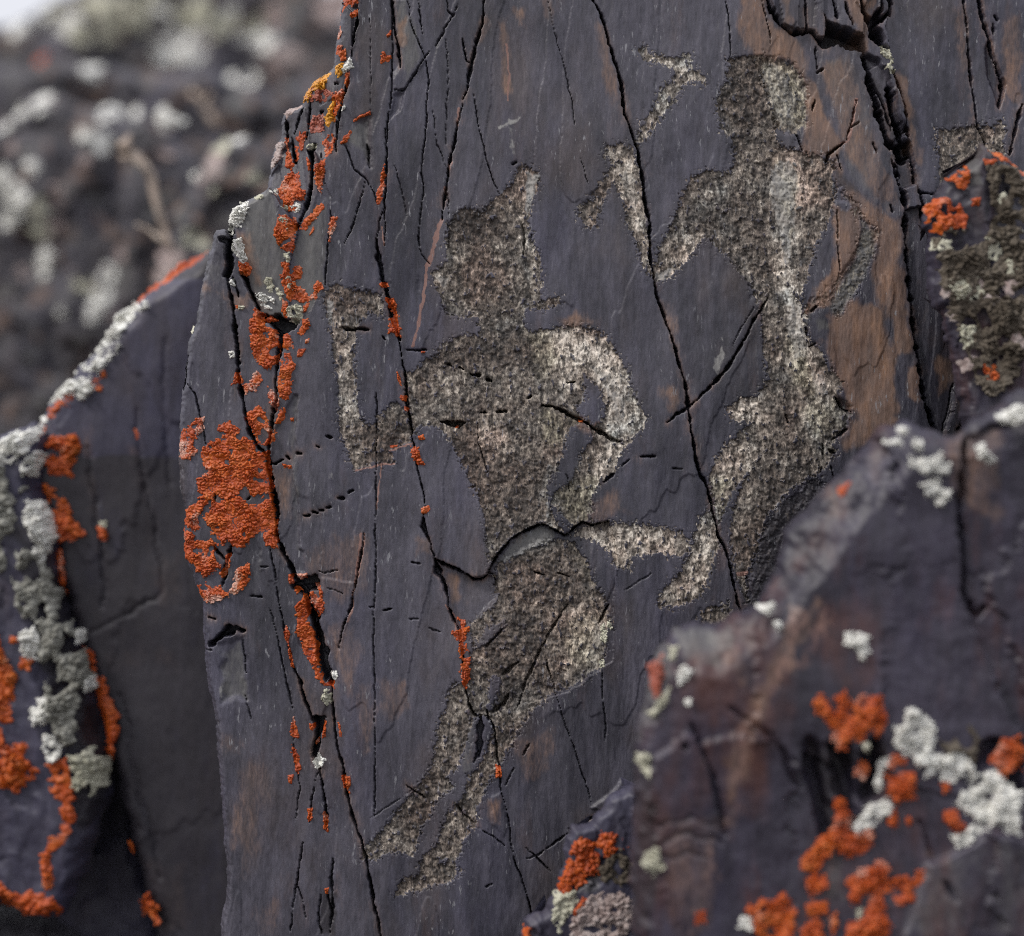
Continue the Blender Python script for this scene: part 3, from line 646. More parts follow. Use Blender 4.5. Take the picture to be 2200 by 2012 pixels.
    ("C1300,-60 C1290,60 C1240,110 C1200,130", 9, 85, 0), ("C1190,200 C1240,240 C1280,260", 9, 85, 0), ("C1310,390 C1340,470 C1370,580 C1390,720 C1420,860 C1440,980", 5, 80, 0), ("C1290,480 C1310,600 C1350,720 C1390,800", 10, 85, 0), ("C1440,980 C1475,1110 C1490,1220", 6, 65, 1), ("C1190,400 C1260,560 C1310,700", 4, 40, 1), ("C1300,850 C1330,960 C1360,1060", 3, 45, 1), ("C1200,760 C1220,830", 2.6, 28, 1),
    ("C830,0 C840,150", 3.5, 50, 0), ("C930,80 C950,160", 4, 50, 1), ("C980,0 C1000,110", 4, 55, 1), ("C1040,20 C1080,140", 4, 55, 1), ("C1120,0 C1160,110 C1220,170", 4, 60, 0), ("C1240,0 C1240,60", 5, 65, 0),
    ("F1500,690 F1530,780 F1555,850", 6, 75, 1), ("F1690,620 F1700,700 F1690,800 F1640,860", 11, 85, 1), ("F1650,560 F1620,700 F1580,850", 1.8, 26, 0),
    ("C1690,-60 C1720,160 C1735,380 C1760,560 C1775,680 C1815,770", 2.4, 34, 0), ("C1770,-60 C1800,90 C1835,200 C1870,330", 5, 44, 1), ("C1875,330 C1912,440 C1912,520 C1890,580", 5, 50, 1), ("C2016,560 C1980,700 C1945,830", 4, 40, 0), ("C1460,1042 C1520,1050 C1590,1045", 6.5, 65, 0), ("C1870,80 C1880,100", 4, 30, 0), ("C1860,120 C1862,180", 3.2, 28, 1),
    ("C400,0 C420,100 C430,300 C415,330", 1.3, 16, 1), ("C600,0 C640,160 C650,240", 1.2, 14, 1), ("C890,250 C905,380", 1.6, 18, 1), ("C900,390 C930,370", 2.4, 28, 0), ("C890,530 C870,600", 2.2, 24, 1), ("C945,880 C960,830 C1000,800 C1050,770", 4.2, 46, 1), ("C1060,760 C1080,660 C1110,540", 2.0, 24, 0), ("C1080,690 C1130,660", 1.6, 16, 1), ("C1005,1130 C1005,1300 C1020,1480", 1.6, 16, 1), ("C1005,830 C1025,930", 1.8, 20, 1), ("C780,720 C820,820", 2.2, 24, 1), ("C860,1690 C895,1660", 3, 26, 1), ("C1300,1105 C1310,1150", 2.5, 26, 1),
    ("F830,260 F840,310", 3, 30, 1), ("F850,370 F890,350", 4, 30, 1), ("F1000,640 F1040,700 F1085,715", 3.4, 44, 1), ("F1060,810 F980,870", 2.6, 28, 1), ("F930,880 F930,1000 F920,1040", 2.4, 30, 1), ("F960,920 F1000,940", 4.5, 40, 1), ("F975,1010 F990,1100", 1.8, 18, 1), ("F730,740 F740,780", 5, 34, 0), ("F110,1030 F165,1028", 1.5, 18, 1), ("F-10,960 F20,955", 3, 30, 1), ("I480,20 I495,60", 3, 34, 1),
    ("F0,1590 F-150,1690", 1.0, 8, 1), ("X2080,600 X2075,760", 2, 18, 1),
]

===

OBJECTIVE
Leave out the pictures and output the rest of the material exactly as written.

TASK OUTPUT
Continue the Blender Python script for this scene: part 3, from line 646. More parts follow. Use Blender 4.5. Take the picture to be 2200 by 2012 pixels.
    ("C1300,-60 C1290,60 C1240,110 C1200,130", 9, 85, 0), ("C1190,200 C1240,240 C1280,260", 9, 85, 0), ("C1310,390 C1340,470 C1370,580 C1390,720 C1420,860 C1440,980", 5, 80, 0), ("C1290,480 C1310,600 C1350,720 C1390,800", 10, 85, 0), ("C1440,980 C1475,1110 C1490,1220", 6, 65, 1), ("C1190,400 C1260,560 C1310,700", 4, 40, 1), ("C1300,850 C1330,960 C1360,1060", 3, 45, 1), ("C1200,760 C1220,830", 2.6, 28, 1),
    ("C830,0 C840,150", 3.5, 50, 0), ("C930,80 C950,160", 4, 50, 1), ("C980,0 C1000,110", 4, 55, 1), ("C1040,20 C1080,140", 4, 55, 1), ("C1120,0 C1160,110 C1220,170", 4, 60, 0), ("C1240,0 C1240,60", 5, 65, 0),
    ("F1500,690 F1530,780 F1555,850", 6, 75, 1), ("F1690,620 F1700,700 F1690,800 F1640,860", 11, 85, 1), ("F1650,560 F1620,700 F1580,850", 1.8, 26, 0),
    ("C1690,-60 C1720,160 C1735,380 C1760,560 C1775,680 C1815,770", 2.4, 34, 0), ("C1770,-60 C1800,90 C1835,200 C1870,330", 5, 44, 1), ("C1875,330 C1912,440 C1912,520 C1890,580", 5, 50, 1), ("C2016,560 C1980,700 C1945,830", 4, 40, 0), ("C1460,1042 C1520,1050 C1590,1045", 6.5, 65, 0), ("C1870,80 C1880,100", 4, 30, 0), ("C1860,120 C1862,180", 3.2, 28, 1),
    ("C400,0 C420,100 C430,300 C415,330", 1.3, 16, 1), ("C600,0 C640,160 C650,240", 1.2, 14, 1), ("C890,250 C905,380", 1.6, 18, 1), ("C900,390 C930,370", 2.4, 28, 0), ("C890,530 C870,600", 2.2, 24, 1), ("C945,880 C960,830 C1000,800 C1050,770", 4.2, 46, 1), ("C1060,760 C1080,660 C1110,540", 2.0, 24, 0), ("C1080,690 C1130,660", 1.6, 16, 1), ("C1005,1130 C1005,1300 C1020,1480", 1.6, 16, 1), ("C1005,830 C1025,930", 1.8, 20, 1), ("C780,720 C820,820", 2.2, 24, 1), ("C860,1690 C895,1660", 3, 26, 1), ("C1300,1105 C1310,1150", 2.5, 26, 1),
    ("F830,260 F840,310", 3, 30, 1), ("F850,370 F890,350", 4, 30, 1), ("F1000,640 F1040,700 F1085,715", 3.4, 44, 1), ("F1060,810 F980,870", 2.6, 28, 1), ("F930,880 F930,1000 F920,1040", 2.4, 30, 1), ("F960,920 F1000,940", 4.5, 40, 1), ("F975,1010 F990,1100", 1.8, 18, 1), ("F730,740 F740,780", 5, 34, 0), ("F110,1030 F165,1028", 1.5, 18, 1), ("F-10,960 F20,955", 3, 30, 1), ("I480,20 I495,60", 3, 34, 1),
    ("F0,1590 F-150,1690", 1.0, 8, 1), ("X2080,600 X2075,760", 2, 18, 1),
]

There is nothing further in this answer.